España, Chile, Birmania o Sudáfrica demuestran que el perdón sin justicia crea democracias anestesiadas, incapaces de romper con la raíz del mal.
En esos países se evidenció que los antiguos tiranos se reciclan como demócratas, los verdugos como empresarios, y las víctimas terminan convertidas en estorbos del relato oficial.
El perdón puede ser muy “cristiano”, pero en política casi siempre es una forma elegante de impunidad que termina volviéndose contra el mismo pueblo que la acepta.
Y ahí radica el peligro: optar por este camino que propone Ferrer —y quienes lo impulsan— significa silenciar otras voces disidentes con propuestas más coherentes que podrían conducir a un cambio real y definitivo en la isla; no una simple mutación estética del régimen.
El exilio cubano no es inmune a la tentación del caudillismo; solo la ha exportado al norte con mejores recursos y propaganda. Desde el pantano miamense, la historia parece repetirse con otro rostro y el mismo libreto.

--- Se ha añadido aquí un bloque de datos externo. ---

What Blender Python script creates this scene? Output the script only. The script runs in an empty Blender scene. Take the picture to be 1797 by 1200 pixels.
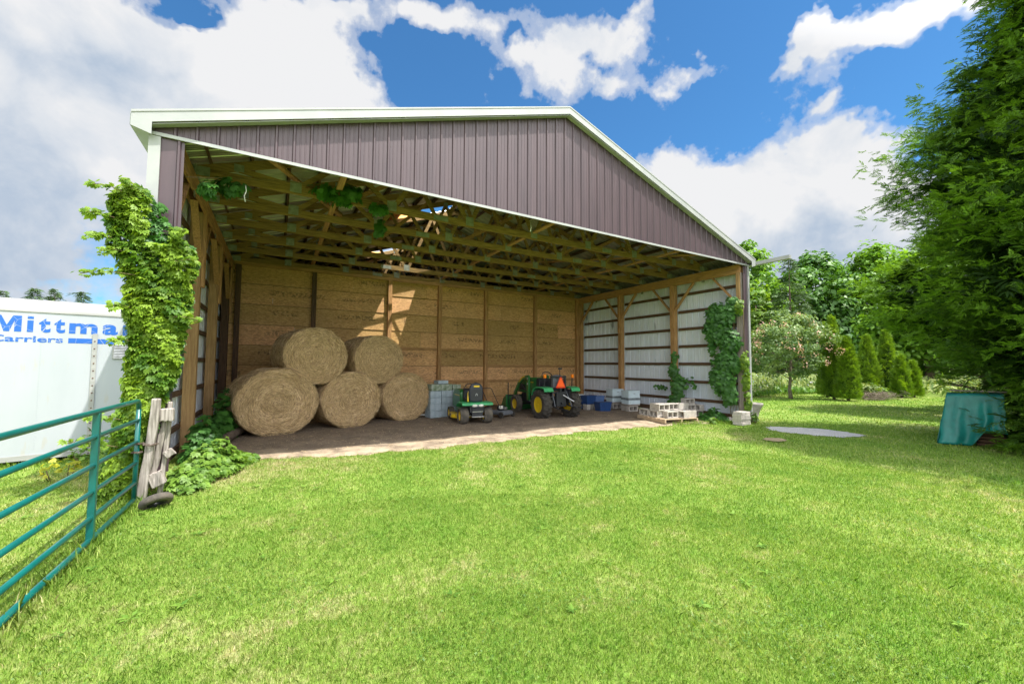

Al final, la tiranía crea sus verdugos y el exilio, sus redentores. Ambos se retroalimentan en un ciclo donde el individuo se disuelve y la patria se convierte en escenario hipócrita donde la “monetización” no se desprecia.
“El culto empieza donde termina la crítica.”
Y si Cuba aún no es libre, quizá sea porque seguimos buscando líderes para adorarlos, no instituciones para reemplazarlos.
Al ver la valla, no encontré mucha diferencia con aquellos murales de “Fidel, al yanqui dale duro”.
Y cuando vi que el propio Ferrer agradeció la inversión en ponerla, entendí que Cuba ya no tiene remedio.
A diferencia de un líder, un caudillo se alimenta del culto a su personalidad… y de los tontos útiles que lo vanaglorian.